Question: A car is moving with a speed of \[40\,{\text{km/hr}}\]. If the car engine generates 7 kilowatt power...

Question

A car is moving with a speed of $40\,{\text{km/hr}}$ . If the car engine generates 7 kilowatt power, then the resistance in the path of motion of the car will be
1. $360\,{\text{newton}}$
2. $630\,{\text{newton}}$
3. Zero
4. $280\,{\text{newton}}$

Answer 1

Solution

Use the relation between the power generated, force and speed of the object.

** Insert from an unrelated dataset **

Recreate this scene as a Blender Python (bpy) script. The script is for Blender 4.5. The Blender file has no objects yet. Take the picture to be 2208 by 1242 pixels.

Relate the resistance in the path of motion of the car with the force against which the car engine have to generate the power.

Formula used: The relation between the power generated, force and speed of an object is
$P = Fv$ …… (1)

Here, $P$ is the power generated, $F$ is the force on the object and $v$ is the speed of the object.

Complete step by step answer:
The car is moving with a speed $v$ of $40\,{\text{km/hr}}$ .
$v = 40\,{\text{km/hr}}$

Convert the speed $v$ of the car in the SI system of units.
$v = \left( {40\,\dfrac{{{\text{km}}}}{{{\text{hr}}}}} \right)\left( {\dfrac{{{{10}^3}\,{\text{m}}}}{{1\,{\text{km}}}}} \right)\left( {\dfrac{{1\,{\text{hr}}}}{{3600\,{\text{s}}}}} \right)$
$\Rightarrow v = 11.11\,{\text{m/s}}$

Hence, the speed of the car is $11.11\,{\text{m/s}}$ .

The power $P$ generated by the engine of the car is $7\,{\text{kW}}$ .
$P = 7\,{\text{kW}}$

Convert the unit of the power $P$ generated by the engine in the SI system of units.
$P = \left( {7\,{\text{kW}}} \right)\left( {\dfrac{{{{10}^3}}}{{1\,{\text{k}}}}} \right)$
$\Rightarrow P = 7 \times {10^3}\,{\text{W}}$

Hence, the power generated by the car engine is $7 \times {10^3}\,{\text{W}}$ .

The power is generated by the car engine against the force to maintain the constant speed.

This force against which the car engine generates the power to maintain the speed constant is the resistance $R$ in the path of motion of the car.

Determine the resistance in the path of motion of the car.

Rewrite equation (1) for the resistance in the path of motion of the car.
$P = Rv$

Rearrange the above equation for the resistance $R$ .
$R = \dfrac{P}{v}$

Substitute $7 \times {10^3}\,{\text{W}}$ for $P$ and $11.11\,{\text{m/s}}$ for $v$ in the above equation.
$R = \dfrac{{7 \times {{10}^3}\,{\text{W}}}}{{11.11\,{\text{m/s}}}}$
$\Rightarrow R = 630\,{\text{N}}$

Therefore, the resistance in the path of motion of the car is $630\,{\text{N}}$ .

Hence, the correct option is 2.

Note:
Convert the units of power generated by the engine and the speed of the car in the SI system of units as the ultimate answer should be in newton.